First-generation college grad is Haskell Student of the Year

Lolita Ceja will speak Friday at Haskell's commencement ceremony

photo by: Mike Yoder

Haskell Student of the Year Lolita Ceja will be a speaker Friday at Haskell Indian Nations University's commencement.

In some ways, a college degree is just a piece of paper. In other ways, it’s an access pass.

Lolita Ceja’s path to receiving hers — a somewhat zig-zagging path — started with a goal of getting that paper and became what she hopes will be a stepping stone to bigger things.

She’s heard the saying that an undergraduate degree gets you in the building, a master’s degree gets you in the room and a doctorate or professional degree gets you a seat at the table.

“I now know that I want to be at the table,” she said.

photo by: Mike Yoder

Haskell Student of the Year Lolita Ceja will be a speaker Friday at Haskell Indian Nations University's commencement.

Ceja is set to graduate this week with a bachelor’s degree in American Indian Studies from Haskell Indian Nations University. She’s this year’s Haskell Student of the Year and will be one of the featured speakers at Friday’s commencement ceremony on the Haskell campus.

Ceja, a Yakama tribe member, grew up on the Yakama reservation in Washington.

Ceja describes her own family, much like the 1.2 million acre reservation she comes from, as a cultural melting pot.

Her grandparents are white.

They adopted her mother — a Yakama Indian — as a 2-week-old baby. At the time, before the Indian Child Welfare Act, they were one of few white families adopting minority children, Ceja said.

Ceja’s father immigrated to the United States from Mexico. Her mother was 15 and he was 17 when they married, Ceja said, and she arrived soon after.

Ceja is the oldest of six siblings, and the first generation of her family to go to college.

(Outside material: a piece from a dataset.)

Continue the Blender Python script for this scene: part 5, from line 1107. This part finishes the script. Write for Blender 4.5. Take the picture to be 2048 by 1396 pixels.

She excelled in school, earned good grades, participated in extracurricular activities and was the captain of more than one sports team. But it was a couple years after high school before she decided to go to college.

“The expectation of post-secondary education was not a requirement,” she said. “It wasn’t about what you do; it was about who you are, your honor, your values.”

Ceja went to her first year of college in Alabama but moved home to Washington after her grandfather became sick, to help care for him. He died two years later, but Ceja stayed in Washington several more years.

She was working for one of the public school districts on the reservation, as a site director for the federal GEAR UP program, and was an assistant varsity basketball coach at one of the high schools.

She said others urged her to go back to school, but she’d gotten “sucked in” to her job. After several years, her salary had risen and she was living comfortably. At the same time, she said, she’d had to bypass a few other professional opportunities when the people contacting her realized she didn’t have a degree.

“I realized that no matter how hard I worked … when it comes down to it, mainstream society cares about one thing, and that’s a degree,” Ceja said.

“As much as they saw the hours I put in, they felt I was undeserving because I didn’t have that piece of paper.”

So she went back.

“I knew I had to do it,” she said.

At Haskell, where Ceja has been involved in numerous organizations and leadership roles, Ceja said she felt like everyone was “family” even though fellow students and employees come from tribes from coast to coast.

“No matter where you’re at in Indian Country,” she said, “a lot of our struggles are the same.”

Last summer Ceja interned with the U.S. Department of the Interior, and this summer she’ll be working at the American Indian Records Repository storage area in Lenexa.

Next, Ceja hopes to apply to the Kansas University School of Law and Oklahoma University’s master of legal studies program, with the eventual goal of learning skills she can use to help Indian Country, particularly back home in Washington where water rights issues are “huge.”

“I’m definitely passionate about water rights and environmental law,” she said. “I’d love to give back to my tribe.”